Alison’s sculptures are fragments of memory, experiences and form. They are made with materials taken from the earth; clay, metals, glass, oxides; each with its own strength and reaction to each other and the fire they are immersed in. In the kiln alchemy takes place as the various materials are drawn together or reject each other, they are transformed. The memories of the earth emerge.

Some elements get lost and burn away, others fuse and create a different form. The materials perform randomly and the pain, the scars, the individual and collective conflicts and wars, the striving, the sensuous and joyous nature of living all emerge out of the materials as a response to their reaction to the form and the fire.

The unexpectedness of the result of pouring molten metal onto the fired pieces adds to the ambiguity and ambivalence of the various materials responding to each other.

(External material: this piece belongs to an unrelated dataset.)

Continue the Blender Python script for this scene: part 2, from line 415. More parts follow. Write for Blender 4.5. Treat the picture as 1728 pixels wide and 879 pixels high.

Alison’s work is informed by war, injustice, the impact of conflicts on populations, the land and all our lives. The stupidity of war and why do we keep repeating the horrors it inflicts on everyone. It has never solved anything, rather ensured that hatred and fear will be people’s stories.

Alison is painting as well as sculpting.


CALIBAN
‘If I then had waked after long sleep.’

The chrysalises have split, and lay like
shipwrecked skeletal keels, scuttled
on to white vestments.

They’ve been resurrected out
of thermal ovens, reborn and,
fossil-like, they ooze a frozen alchemy.